Auto-discovered applications
Azure Migrate now supports automatic application discovery by grouping servers discovered through the Collector, Appliance, or CSV import.
To start automatic discovery, go to Add Applications > Auto discover applications. You can run this process only once, and it might take up to one hour depending on the total number of discovered workloads. Each auto-discovered application represents a logical grouping of servers (and workloads running on those servers) automatically identified using server-naming patterns, inferred environments, and derived server roles.
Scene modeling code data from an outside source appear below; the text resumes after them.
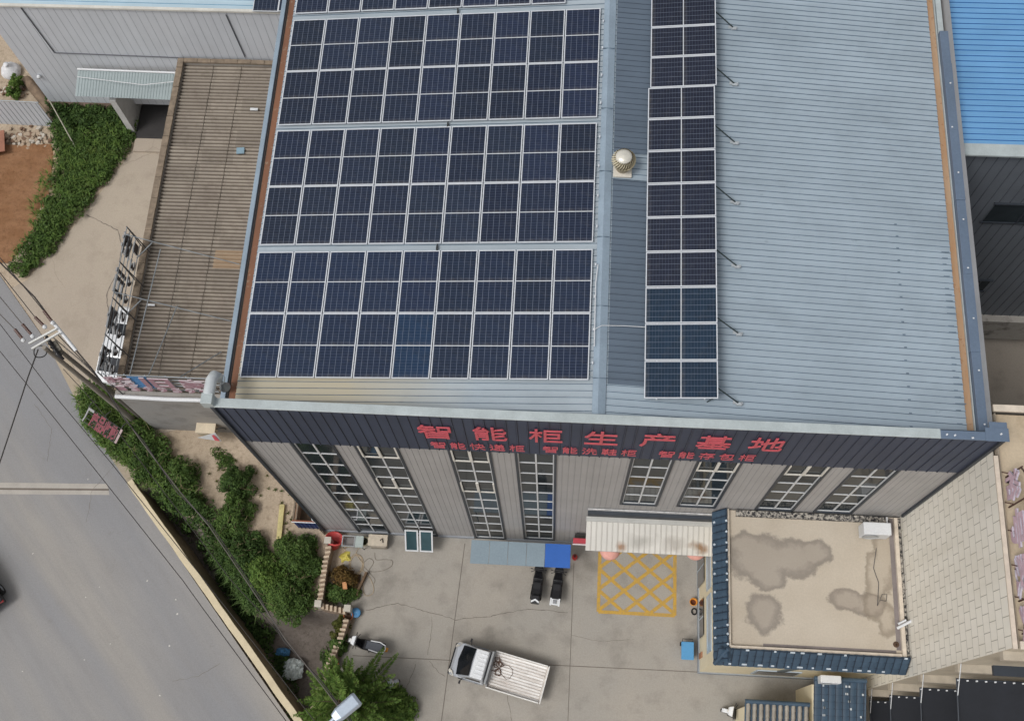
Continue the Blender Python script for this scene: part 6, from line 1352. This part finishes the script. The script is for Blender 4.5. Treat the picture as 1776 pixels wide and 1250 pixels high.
# ------------------------------------------------------------------ tiled gate roofs bottom right
def gateroof(label, x0_, x1_, ytop, z, drop, yl, beige):
    t = T('gate_roof', label, 'gate roof', ((x0_ + x1_) / 2, ytop, z), 'tiled gate roofs'); b = MB()
    mt = [m_btile, m_btd] if not beige else [M('grey barrel tile', srgb(150, 144, 134), .7, var=.2, scale=4), m_btile]
    if beige:
        n = int((x1_ - x0_) / .27)
        for i in range(n):
            x = x0_ + (i + .5) * (x1_ - x0_) / n; y = ytop
            while y > ytop - yl:
                zz_ = z - drop * (ytop - y) / yl; b.tube([(x, y, zz_ + .06), (x, y - .3, zz_ + .02)], [.085, .1], 8, 0); y -= .3
        b.quad((x0_, ytop, z - .02), (x0_, ytop - yl, z - drop - .02), (x1_, ytop - yl, z - drop - .02), (x1_, ytop, z - .02), 1)
    else:
        tiles(b, Vector((x0_, ytop - yl, z - drop)), Vector((1, 0, 0)), Vector((0, yl, drop)), Vector((0, -drop, yl)), x1_ - x0_, math.hypot(yl, drop), .3, .3)
    b.build('tiles', mt, t)
    b = MB(); b.tube([(x0_, ytop + .02, z + .08), (x1_, ytop + .02, z + .08)], .1, 10); b.build('ridge_tile', m_btile, t)
    b = MB(); b.box((x0_ + .1, ytop - yl * .8, 0), (x1_ - .1, ytop - .15, z - drop - .05)); b.build('wall', m_cream, t)
    return t
gateroof('grey barrel tiled gate roof with blue edging at the bottom right', 19.95, 22.72, -7.3, 3.5, .7, 2.6, True)
gateroof('dark blue tiled gate roof butting against the cream annex', 22.78, 25.0, -6.25, 4.3, .9, 3.4, False)
b = MB()
for i in range(26): b.obox((random.uniform(23, 24.9), 0, 0), (.07, .09, .04), M=Matrix.Translation((random.choice((23.2, 24.15, 24.3, 24.8)) + random.uniform(-.05, .05), -6.4 - .3 * (i % 9) - .1, 4.3 - .9 * (.3 * (i % 9) + .25) / 3.4 + .09)))
tag(b.build('mortar_dab', M('dab white', srgb(190, 196, 200), .8)), 'pale mortar dabs on the dark blue gate roof', 'mortar')
ap = Z(1440, 1176, 4.9); ac2 = T('air_conditioner', 'small white air conditioner unit above the dark blue gate roof', 'air conditioner', (ap.x, ap.y, 4.4))
b = MB(); b.box((ap.x - .43, ap.y - .2, 4.45), (ap.x + .43, ap.y + .12, 5.05)); b.build('casing', m_white, ac2, .03)
b = MB(); b.lathe([(0, 0), (.2, 0), (.22, .02)], M=Matrix.Translation((ap.x - .12, ap.y - .205, 4.75)) @ Matrix.Rotation(R_(90), 4, 'X'), n=18); b.build('fan_grille', M('grille pale', srgb(160, 164, 164), .5), ac2)
b = MB(); b.box((ap.x - .36, ap.y - .16, 4.3), (ap.x - .3, ap.y + .1, 4.449)); b.box((ap.x + .3, ap.y - .16, 4.3), (ap.x + .36, ap.y + .1, 4.449)); b.build('foot', m_steel, ac2)
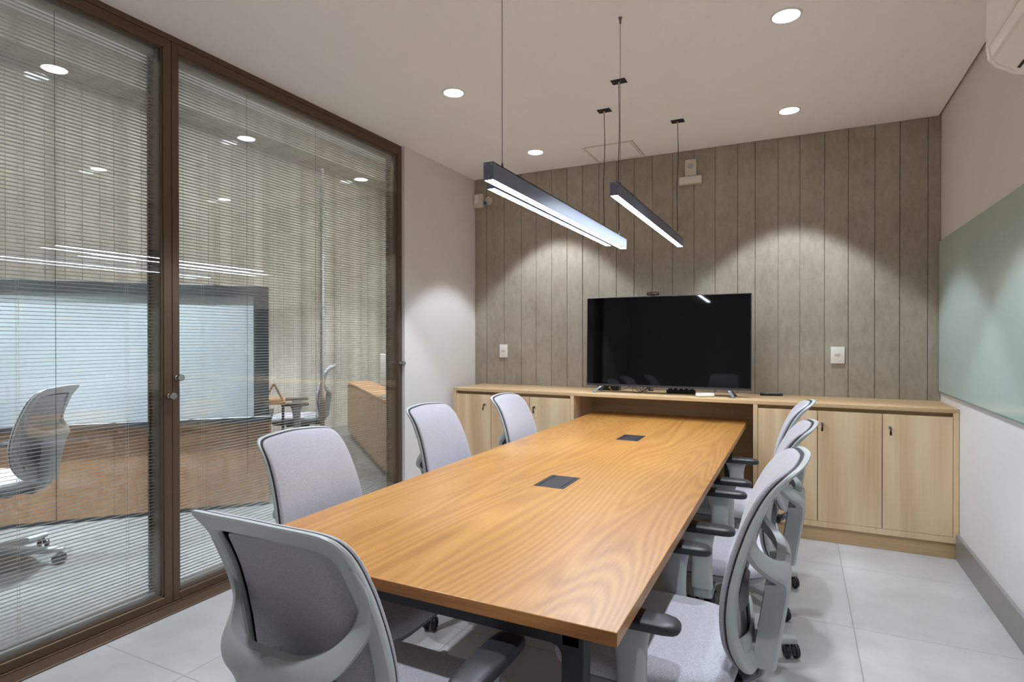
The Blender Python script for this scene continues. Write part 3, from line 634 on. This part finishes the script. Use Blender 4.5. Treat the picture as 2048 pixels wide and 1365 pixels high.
def pendant(x, y0, y1, z0, label, wavy):
    t = thing('linear_pendant', label, 'pendant lamp', (x, (y0+y1)/2, z0), 0, 'linear pendant lamps over the table'); h = (y1-y0)/2; a, H = 0.0185, 0.06
    mb = MB()                                                   # extruded aluminium channel, open below
    mb.box(-a, -a+0.002, -h, h, 0, H); mb.box(a-0.002, a, -h, h, 0, H); mb.box(-a, a, -h, h, H-0.003, H)
    mb.build('housing', M['pend'], t, smooth=False)
    for s_ in (-1, 1):
        e = MB().box(-a-0.0008, a+0.0008, min(s_*h, s_*(h+0.003)), max(s_*h, s_*(h+0.003)), 0.0, H+0.001, 0.0006, 1).build('end_cap', M['pend'], t, smooth=False)
        for sx, sz in ((-0.012, H-0.007), (0.012, H-0.007), (0.0, 0.012)):
            sc_ = MB().lathe((0, 0, 0), [(0.0, -0.001), (0.0022, -0.001), (0.0027, 0.0), (0.0, 0.0005)], 12, 'y').build('screw', M['chrome'], e)
            sc_.location = (sx, s_*(h+0.0035), sz); sc_.rotation_euler = (0, 0, 0 if s_ < 0 else PI)
    MB().box(-a+0.0022, a-0.0022, -h+0.001, h-0.001, 0.0004, 0.003).build('diffuser', M['strip'], t, smooth=False)
    zc = CEIL - z0
    # near end: bare steel wire with a small gripper; far end: black cable from a square plate
    MB().tube([(0, -h+0.1, H), (0, -h+0.1, zc)], 0.0013, 6).build('wire', M['steel'], t)
    MB().lathe((0, 0, 0), [(0.0, H), (0.0045, H), (0.0045, H+0.018), (0.002, H+0.028), (0.0, H+0.028)], 12).build('gripper', M['steel'], t).location = (0, -h+0.1, 0)
    MB().lathe((0, 0, 0), [(0.0, zc-0.03), (0.004, zc-0.03), (0.006, zc-0.012), (0.009, zc-0.004), (0.009, zc), (0.0, zc)], 14).build('ceiling_fixing', M['steel'], t).location = (0, -h+0.1, 0)
    MB().box(-0.043, 0.043, h-0.1-0.032, h-0.1+0.032, zc-0.004, zc-0.0002, 0.001, 1).build('ceiling_plate', M['black'], t, smooth=False)
    pts = []
    for q in range(25):
        u = q/24; z = lerp(zc-0.02, H+0.03, u); pts.append((wavy*math.sin(u*7)*math.sin(PI*u)*0.8, h-0.1 + wavy*math.sin(u*5+1)*math.sin(PI*u), z))
    mb = MB().tube(pts, 0.0023, 6)
    for q in (7, 15, 23): mb.lathe(pts[q], [(0.0, -0.003), (0.0032, -0.002), (0.0032, 0.002), (0.0, 0.003)], 8)
    mb.build('cable', M['black'], t)
    mb = MB().lathe((0, 0, 0), [(0.0, H), (0.004, H), (0.004, H+0.02), (0.002, H+0.032), (0.0, H+0.032)], 12); mb.lathe((0, 0, 0), [(0.0, zc-0.022), (0.003, zc-0.022), (0.006, zc-0.006), (0.0, zc-0.004)], 12)
    mb.build('gripper', M['chrome'], t).location = (0, h-0.1, 0)
    return t
pendant(-0.943, 1.736, 3.430, 1.868, 'lowest and nearest linear pendant lamp, dark with a glowing underside', 0.004)
pendant(-0.750, 2.572, 4.218, 1.978, 'right linear pendant lamp, hanging in front of the concrete wall', 0.006)
pendant(-1.151, 2.140, 3.815, 1.955, 'leftmost linear pendant lamp, almost hidden behind the nearest one', 0.005)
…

You can review these applications from the Applications view.
- The view shows Applications which are either Managed by system (auto-discovered applications) or user (manually added applications through portal or import).
- You can scope the system-defined applications from the view and filter by Confidence score which is a system assigned score to represent the accuracy of the application grouping. The user-defined (manually created) applications do not have a confidence score value so it is set to '-'.
- Just like user-defined (manually created) applications, you can review and update the auto-discovered applications as well.
- If you update the application grouping, basic details, properties or tags, the Managed by property will be changed from 'system' to 'user'.
- You can select one or more auto-discovered applications to Create assessment, Add or edit tags or Delete applications.
Delete applications
- You can select one or more applications from the Applications view to delete the unwanted applications.
- When you select Delete, a side pane opens with the names of applications you want to delete.
- Before deleting the applications, you should ensure that they are not part of any Assessment or Migration Wave as that can lead to change in assessment computation and execution planning for the workloads associated with the applications.
- The delete action cleans up the application resource and ungroups the workloads associated with this application.
- You can confirm to "delete" the applications to proceed. Please note that this operation will permanently clean up the application resource and there is no way to retrieve it again.
- After deleting the applications, you can refresh the Applications view for the change to take effect.